Wednesday, February 29, 2012

Signing a painting

Close-up on a recent signature—
"Coast Guard" Osprey
watercolor © Beatrice Bork
The topic of signing a painting comes up occasionally and the reasoning of how people sign paintings can be a personal reflection of the artist as much as the art itself. A signature, initials, symbols only on the back or nothing at all.
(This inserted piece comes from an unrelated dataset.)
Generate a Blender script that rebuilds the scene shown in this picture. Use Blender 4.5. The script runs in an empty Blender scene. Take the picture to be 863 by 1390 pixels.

The first painting I had some recognition with was done in high school, and was exhibited at the NJ State Museum in Trenton through Teen Arts (which was a great program—it gave me a sense of validation of being a “real” artist). I had signed that painting with a “regular” signature, my full name spelled out in careful cursive script. I don't know exactly when that changed, but shortly after I adapted the signature I still use today. It is something I feel more “identity” with—two overlapping “B”s with my last name spelled out. I have several reasons for this signature. First it’s nod to my father who signs his art with a “G” overlapping a “B.  I like the sentimentality and connection it has for me. Plus, it is clean and simple and recognizable. I am not comfortable with a large signature, and am sometimes even asked where it is—which to me is a good thing. I don’t personally like a signature that distracts from an image I’ve worked so hard to create. I don’t try to hide it, and once you see it is clear, but I try not to be that obvious. It’s even better when I’ve been told that my paintings are recognized as mine even before the signature, which is even more of an affirmation.

Wednesday, February 22, 2012

What's ahead?

Bees © watercolor
Beatrice Bork
Some events for the year ahead are already “etched” into the calendar... In fact, some are carry-overs from 2011. My painting “Bees” is on tour with the Society of Animal Artists Exhibit — which started in Michigan last September, and is currently at Peninsula Fine Art Center in Newport News, Virginia through March 25, it will then continue on to Appleton Museum of Art in Ocala, Florida from April 12–June 12, 2012.

My first duo-feature exhibit will be in May with Michael Schweigart at Artists’ Gallery in Lambertville NJ. The next one, will be a couple doors down at The Bank of Princeton which will be a special duo exhibit with my father in October. More details to come on both of these. My work is of course is also displayed continuously at Artists’ Gallery, as well as Soul Made Gallery in Pt. Pleasant Beach, NJ.

Rufous-browed Peppershrike,
watercolor sketch © Beatrice Bork

I have several ideas for future paintings, and continuously work on these throughout the year. I'm always open to new inspiration as it comes. Pictured is a watercolor sketch of a Rufous-browed Peppershrike that I painted on location in Trinidad earlier this year, time will tell if it sparks a larger painting idea.

So the calendar is off to a good start and I’m looking forward to the upcoming events and what else the year brings.

Wednesday, February 15, 2012

What we're 2 months into 2012 already?!

I'm a little behind on blogging, because I’ve been in Trinidad, and plainly just finally starting to catch-up. So, Happy Belated New Year everyone!

I began the year in Trinidad, really nice, beautiful, lush foliage, birds and wildlife, friendly people and nothing compares to the balmy warmth of a tropical island. I spent most of my time in Arima, with excursions to places a little more “wild”. I spent time in town and visiting the market—it’s a hussling bussling place with friendly people selling some really wonderful produce and other market items. I even took in a Carnival kick-off concert. (I have yet to be there for Carnival, I hear it’s spectacular, seeing it once might be nice).

Arima Market

Carnival Kick-off, Arima

I also spent a little time in the valley parallel to the Arima, in Lopinot. The birding isn’t quite as easy as sitting on the veranda at Asa Wright, but the area is lush and green and every sighting becomes even more of an accomplishment.

Rainforest near Lopinot

 It’s actually quite easy to bird nearly anywhere in Trinidad, they have over 400 species. Right in town I saw and heard several species from the house: Palm Tanagers, Kiskadees, Bananaquits, Bare-eyed Thrush, Tropical Mockingbirds, Tropical Wrens, Yellow Orioles, Pygmy Owls, Oropendula, Blue Tanangers, Ruddy Doves, Peppershrikes and more.

Bare-eyed Thrush
 So, the beginning of this year was as great as the end of last year, I’m a little low on paintings, but not short on ideas! I worked on several sketches and have yet more research for future paintings, not to mention a few other creations I’ve been contemplating and sketching closer to home.